La Corte di Cassazione, con ordinanza del 3.6.2020, n. 10535, ha dichiarato la nullità della clausola che prevede la facoltà del datore di lavoro di recedere unilateralmente dal patto di non concorrenza, escludendo, peraltro, che la nullità della clausola si estendesse all’intero patto, ai sensi dell’art. 1419 c.c..
La pronuncia dichiara in premessa di voler dar seguito all’insegnamento – riconducibile a Cass. n. 212/13 e, ancora di recente, a Cass. 3/18 – secondo cui è nullo, per violazione dell’art. 2125 c.c., il patto di non concorrenza laddove preveda la libertà di recesso del datore di lavoro alla data di cessazione del rapporto (o per il periodo successivo, nell’arco temporale di vigenza dell’obbligo di non concorrenza), e ciò perché tale unilaterale libertà di recesso vanificherebbe le valutazioni sulla base delle quali il lavoratore ha accettato una limitazione alla libertà di lavoro, privandolo – in un momento nel quale già si è predisposto per adempiere all’obbligo già vigente - del corrispettivo (il diritto alla erogazione del quale era sorto, nei casi decisi dal Supremo Collegio, solo al momento della cessazione del rapporto) e comunque rendendo indeterminabile il limite temporale dell’obbligo post contrattuale.
La Cassazione, con l’ordinanza in commento, si spinge oltre i precedenti richiamati, ritenendo applicabile il medesimo principio anche alla (diversa) ipotesi in cui “il recesso dal patto di non concorrenza sia avvenuto in costanza di rapporto di lavoro” sulla base dell’assunto che “i rispettivi obblighi si sono cristallizzati al momento della sottoscrizione del patto”.

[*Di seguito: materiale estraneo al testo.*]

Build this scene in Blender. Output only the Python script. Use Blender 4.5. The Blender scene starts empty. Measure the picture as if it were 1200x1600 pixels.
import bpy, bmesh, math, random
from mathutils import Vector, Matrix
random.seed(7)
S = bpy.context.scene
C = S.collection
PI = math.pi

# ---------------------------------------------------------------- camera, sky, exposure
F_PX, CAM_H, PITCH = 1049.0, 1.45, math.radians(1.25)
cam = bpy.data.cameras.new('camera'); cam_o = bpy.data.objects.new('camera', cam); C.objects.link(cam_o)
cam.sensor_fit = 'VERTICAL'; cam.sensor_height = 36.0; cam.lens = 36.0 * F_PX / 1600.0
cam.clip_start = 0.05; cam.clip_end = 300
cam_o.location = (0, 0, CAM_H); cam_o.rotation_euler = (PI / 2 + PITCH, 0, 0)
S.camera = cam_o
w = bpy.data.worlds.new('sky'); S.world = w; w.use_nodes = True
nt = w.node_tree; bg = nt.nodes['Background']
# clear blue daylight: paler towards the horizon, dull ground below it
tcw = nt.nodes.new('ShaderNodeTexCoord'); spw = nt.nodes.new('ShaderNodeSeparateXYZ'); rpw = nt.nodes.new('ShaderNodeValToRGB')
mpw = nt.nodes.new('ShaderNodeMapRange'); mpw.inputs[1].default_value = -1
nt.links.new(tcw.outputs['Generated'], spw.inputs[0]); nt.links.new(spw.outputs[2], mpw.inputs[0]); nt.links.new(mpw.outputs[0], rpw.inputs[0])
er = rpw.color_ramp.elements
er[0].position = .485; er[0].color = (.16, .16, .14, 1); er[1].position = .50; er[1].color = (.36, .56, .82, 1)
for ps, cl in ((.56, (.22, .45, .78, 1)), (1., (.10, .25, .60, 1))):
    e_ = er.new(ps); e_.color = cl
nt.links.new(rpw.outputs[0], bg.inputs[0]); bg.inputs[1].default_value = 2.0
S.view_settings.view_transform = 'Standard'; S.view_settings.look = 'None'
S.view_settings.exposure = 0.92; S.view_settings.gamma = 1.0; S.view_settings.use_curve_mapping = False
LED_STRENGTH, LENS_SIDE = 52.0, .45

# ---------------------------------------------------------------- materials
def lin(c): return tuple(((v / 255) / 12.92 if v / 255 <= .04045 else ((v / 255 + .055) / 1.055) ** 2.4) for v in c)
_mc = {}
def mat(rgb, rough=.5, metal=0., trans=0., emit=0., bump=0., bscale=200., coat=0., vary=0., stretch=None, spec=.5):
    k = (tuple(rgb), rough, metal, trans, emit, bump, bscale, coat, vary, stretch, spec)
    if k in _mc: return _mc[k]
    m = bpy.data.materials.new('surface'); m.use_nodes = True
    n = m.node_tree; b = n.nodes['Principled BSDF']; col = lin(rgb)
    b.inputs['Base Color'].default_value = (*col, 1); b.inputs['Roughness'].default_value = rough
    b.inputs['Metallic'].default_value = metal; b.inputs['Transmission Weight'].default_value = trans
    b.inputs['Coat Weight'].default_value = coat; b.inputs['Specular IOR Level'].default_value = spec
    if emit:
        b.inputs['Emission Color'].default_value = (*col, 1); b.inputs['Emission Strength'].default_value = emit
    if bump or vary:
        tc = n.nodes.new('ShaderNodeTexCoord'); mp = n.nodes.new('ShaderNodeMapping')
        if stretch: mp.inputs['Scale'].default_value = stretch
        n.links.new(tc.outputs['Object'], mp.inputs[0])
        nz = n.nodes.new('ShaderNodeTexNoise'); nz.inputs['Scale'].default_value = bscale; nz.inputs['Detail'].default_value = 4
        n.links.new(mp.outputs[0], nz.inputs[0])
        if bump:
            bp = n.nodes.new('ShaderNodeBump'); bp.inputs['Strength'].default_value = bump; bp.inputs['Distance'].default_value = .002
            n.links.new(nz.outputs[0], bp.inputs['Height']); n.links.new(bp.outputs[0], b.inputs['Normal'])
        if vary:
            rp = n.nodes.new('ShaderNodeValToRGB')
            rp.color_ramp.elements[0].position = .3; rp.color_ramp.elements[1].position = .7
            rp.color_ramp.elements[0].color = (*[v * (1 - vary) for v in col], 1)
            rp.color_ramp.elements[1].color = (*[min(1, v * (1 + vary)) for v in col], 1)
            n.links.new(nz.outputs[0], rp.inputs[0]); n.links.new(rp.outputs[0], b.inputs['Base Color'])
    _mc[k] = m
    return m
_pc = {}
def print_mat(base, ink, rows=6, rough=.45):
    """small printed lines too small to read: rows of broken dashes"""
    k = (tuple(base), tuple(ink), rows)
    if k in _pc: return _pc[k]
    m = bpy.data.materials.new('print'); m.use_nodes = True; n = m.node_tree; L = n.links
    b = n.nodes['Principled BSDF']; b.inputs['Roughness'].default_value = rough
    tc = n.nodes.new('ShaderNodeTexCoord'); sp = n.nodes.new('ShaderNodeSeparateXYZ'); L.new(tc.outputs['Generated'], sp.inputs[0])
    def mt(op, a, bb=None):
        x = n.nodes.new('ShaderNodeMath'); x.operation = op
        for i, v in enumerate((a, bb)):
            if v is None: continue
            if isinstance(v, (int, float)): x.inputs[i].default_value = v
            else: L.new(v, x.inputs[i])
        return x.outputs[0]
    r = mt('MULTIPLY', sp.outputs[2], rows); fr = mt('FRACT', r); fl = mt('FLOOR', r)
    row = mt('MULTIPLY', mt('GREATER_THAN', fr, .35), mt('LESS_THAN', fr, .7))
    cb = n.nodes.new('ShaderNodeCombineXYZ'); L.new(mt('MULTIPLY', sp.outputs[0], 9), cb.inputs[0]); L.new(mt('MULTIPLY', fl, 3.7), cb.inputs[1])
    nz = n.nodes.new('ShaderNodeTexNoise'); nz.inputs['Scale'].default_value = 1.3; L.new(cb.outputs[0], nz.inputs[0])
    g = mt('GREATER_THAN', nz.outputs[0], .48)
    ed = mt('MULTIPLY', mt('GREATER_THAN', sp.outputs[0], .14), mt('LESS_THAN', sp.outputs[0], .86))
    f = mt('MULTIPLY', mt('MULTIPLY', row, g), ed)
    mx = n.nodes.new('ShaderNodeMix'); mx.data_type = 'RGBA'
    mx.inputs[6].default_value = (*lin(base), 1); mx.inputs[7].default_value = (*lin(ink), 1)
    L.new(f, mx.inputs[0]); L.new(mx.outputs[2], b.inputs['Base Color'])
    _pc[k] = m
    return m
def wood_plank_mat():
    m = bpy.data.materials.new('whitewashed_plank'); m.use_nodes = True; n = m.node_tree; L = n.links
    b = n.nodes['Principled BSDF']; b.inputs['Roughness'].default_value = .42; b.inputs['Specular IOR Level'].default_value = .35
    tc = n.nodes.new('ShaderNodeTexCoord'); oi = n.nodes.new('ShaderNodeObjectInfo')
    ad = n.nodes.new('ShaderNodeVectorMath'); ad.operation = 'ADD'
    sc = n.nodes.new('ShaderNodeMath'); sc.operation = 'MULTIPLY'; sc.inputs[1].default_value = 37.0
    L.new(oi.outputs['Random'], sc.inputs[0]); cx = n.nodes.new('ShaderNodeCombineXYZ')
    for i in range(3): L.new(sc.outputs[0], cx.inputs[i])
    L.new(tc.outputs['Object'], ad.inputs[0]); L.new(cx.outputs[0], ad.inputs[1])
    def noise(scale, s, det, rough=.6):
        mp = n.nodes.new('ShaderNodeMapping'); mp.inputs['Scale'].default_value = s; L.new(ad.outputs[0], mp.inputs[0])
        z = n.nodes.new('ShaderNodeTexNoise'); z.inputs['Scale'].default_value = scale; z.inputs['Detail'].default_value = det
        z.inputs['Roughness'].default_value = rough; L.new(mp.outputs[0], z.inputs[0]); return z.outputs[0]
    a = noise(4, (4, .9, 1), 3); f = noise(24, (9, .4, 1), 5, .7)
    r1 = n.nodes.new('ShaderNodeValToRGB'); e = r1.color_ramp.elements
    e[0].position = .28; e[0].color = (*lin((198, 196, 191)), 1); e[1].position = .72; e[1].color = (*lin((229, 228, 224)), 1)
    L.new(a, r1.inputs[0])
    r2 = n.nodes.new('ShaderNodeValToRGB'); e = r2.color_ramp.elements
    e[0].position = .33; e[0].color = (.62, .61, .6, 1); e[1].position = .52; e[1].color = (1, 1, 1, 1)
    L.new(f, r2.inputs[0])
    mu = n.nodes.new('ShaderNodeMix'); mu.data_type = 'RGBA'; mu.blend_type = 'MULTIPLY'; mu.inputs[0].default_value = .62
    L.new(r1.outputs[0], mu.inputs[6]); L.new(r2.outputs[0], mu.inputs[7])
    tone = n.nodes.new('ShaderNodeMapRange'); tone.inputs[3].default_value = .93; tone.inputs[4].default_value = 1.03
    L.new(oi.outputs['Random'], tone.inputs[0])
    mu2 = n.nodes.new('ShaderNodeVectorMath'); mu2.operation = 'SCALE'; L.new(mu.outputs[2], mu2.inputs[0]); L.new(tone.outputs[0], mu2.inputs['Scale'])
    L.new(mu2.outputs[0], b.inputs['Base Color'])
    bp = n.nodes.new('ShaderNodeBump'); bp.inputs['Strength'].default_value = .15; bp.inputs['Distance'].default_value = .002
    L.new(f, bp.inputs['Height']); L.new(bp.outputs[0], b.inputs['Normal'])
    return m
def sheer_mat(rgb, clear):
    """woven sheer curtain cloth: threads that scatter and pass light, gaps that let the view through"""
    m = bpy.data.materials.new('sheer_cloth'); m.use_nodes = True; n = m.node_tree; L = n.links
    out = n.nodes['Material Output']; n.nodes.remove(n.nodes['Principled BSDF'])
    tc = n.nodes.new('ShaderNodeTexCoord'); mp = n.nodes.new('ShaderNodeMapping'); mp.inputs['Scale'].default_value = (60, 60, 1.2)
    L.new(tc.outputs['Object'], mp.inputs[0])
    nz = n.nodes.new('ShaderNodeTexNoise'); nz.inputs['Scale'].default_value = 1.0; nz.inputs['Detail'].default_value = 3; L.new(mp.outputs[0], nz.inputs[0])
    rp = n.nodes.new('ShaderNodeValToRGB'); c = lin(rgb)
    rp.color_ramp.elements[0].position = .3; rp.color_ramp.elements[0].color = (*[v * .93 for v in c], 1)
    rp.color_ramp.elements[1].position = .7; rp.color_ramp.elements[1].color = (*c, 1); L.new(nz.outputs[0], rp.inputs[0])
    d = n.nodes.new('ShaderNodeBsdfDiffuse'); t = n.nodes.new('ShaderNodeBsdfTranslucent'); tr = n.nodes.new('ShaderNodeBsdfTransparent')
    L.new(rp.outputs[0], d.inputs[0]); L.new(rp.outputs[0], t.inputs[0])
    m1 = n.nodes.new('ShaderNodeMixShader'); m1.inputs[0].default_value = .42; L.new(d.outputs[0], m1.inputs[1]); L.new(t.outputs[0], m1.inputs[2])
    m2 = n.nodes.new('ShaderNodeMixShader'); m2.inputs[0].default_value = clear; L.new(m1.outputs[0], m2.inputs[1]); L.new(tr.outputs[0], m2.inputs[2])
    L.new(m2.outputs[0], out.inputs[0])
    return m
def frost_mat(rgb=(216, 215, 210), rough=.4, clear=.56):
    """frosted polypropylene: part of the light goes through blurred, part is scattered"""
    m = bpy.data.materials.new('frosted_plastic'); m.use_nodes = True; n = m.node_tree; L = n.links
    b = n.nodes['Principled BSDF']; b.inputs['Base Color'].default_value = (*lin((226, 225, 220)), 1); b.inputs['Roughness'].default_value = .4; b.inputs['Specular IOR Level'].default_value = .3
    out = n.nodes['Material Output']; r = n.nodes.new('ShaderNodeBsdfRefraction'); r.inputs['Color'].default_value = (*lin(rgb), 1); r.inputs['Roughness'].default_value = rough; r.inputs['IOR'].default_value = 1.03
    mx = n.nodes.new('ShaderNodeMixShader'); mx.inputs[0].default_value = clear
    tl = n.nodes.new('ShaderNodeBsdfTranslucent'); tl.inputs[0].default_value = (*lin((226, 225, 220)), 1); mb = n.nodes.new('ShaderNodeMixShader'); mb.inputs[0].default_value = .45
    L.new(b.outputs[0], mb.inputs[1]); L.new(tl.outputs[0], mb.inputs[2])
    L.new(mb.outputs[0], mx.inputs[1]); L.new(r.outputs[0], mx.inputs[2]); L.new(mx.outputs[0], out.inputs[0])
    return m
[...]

Sennonché, proprio avendo riguardo alla ratio sottesa al principio affermato dai precedenti di cui la decisione in commento si dichiara tributaria, pare potersi sostenere che il diritto di recesso attribuito al datore in costanza di rapporto non incida sulle valutazioni di convenienza operte dal lavoratore al momento della sottoscrizione del patto, atteso che il recesso non potrebbe spiegare alcun effetto (anche avuto riguardo alla determinabilità del corrispettivo e all’efficacia temporale del vincolo) su un obbligo di non concorrenza che non sia ancora sorto e porrebbe, anzi, il lavoratore in una situazione di maggior favore, liberandolo da ogni vincolo futuro con acquisizione definitiva del corrispettivo versato sino al recesso (ove ne sia previsto il pagamento, come avviene sempre più spesso nella prassi, in costanza di rapporto). Proprio per la ragione da ultimo richiamata appare agevole operare, nei casi di pagamento in costanza di rapporto, un distinguishing rispetto al principio enunciato dall’ordinanza, escludendone senz’altro l’applicazione ad essi.